The treaty limits ground-launched nuclear and conventional missiles with ranges between 500 and 5,500 km.

The Administration has authorized assembly of the first long-range American nuclear weapons since 1991. It did not make clear whether it seeks to replace the INF or to renew the New Start treaty, which brought American and Russian nuclear arsenals to their lowest levels in nearly 60 years. That agreement expires in 2021.

Pompeo said, “Countries must be held accountable when they break the rules. We can no longer be restricted by the treaty while Russia shamelessly violates it.”

He said the US will complete withdrawal from the accord in six months unless Russia destroys its expanding arsenal of intermediate-range missiles and launchers.

Trump has shown little cognizance of the details of the treaties, beyond his admiration for shiny nuclear weapons. Secretary of State Rex Tillerson called Trump a “fucking moron” in 2017 after Trump’s comments to officials.

Trump said later on Friday, “I hope we’re able to get everybody in a big, beautiful room and do a new treaty that would be much better.”

The Administration is planning upgrades of US nuclear weapons over the next 10 years costing $494 billion. The expense rises to $1.2 trillion over the next 30 years.

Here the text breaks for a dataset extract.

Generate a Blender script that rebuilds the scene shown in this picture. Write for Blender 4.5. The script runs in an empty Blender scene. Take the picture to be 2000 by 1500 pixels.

Early last year the Administration signalled in a nuclear strategy review that it would develop a new warhead for submarine-borne Trident missiles. The National Nuclear Security Administration said Wednesday that the initial order is “on track” for delivery to the Navy by the end of this fiscal year. The number of warheads is secret.

Russia Challenges, NATO Supports

On Saturday, Russian President Vladimir Putin said, in a meeting with Defense Minister Sergey Shoigu and Foreign Minister Sergey Lavrov, “We will come up with a tit-for-tat response. American partners have announced suspension of their participation in the treaty, and we will suspend.”

He proclaimed Russian pursuit of a land-based hypersonic missile with intermediate range: “[The US] has announced research and development works, and we will do the same.”

The Kremlin accused the US of failing to negotiate in good faith. Spokesman Dmitry Peskov said, “On the whole, the reluctance of the Americans to listen to reason and to hold any kind of substantive talks with us shows that Washington decided to crush the treaty a long time ago.”

Putin jabbed, “Let’s wait until our partners mature sufficiently to hold a level, meaningful conversation on this topic, which is extremely important for us, them, and the entire world.”

Former Soviet leader Gorbachev asked, “Do they [the Americans] not know what they are doing?”

But NATO Secretary-General Jens Stoltenberg backed Washington:

In public and private comments, Administration officials have indicated that they are pursuing a new approach to revive the treaty for all countries that have intermediate-range nuclear weapons.

That would require China, India, Pakistan, Iran and North Korea to accede, as well as Russia.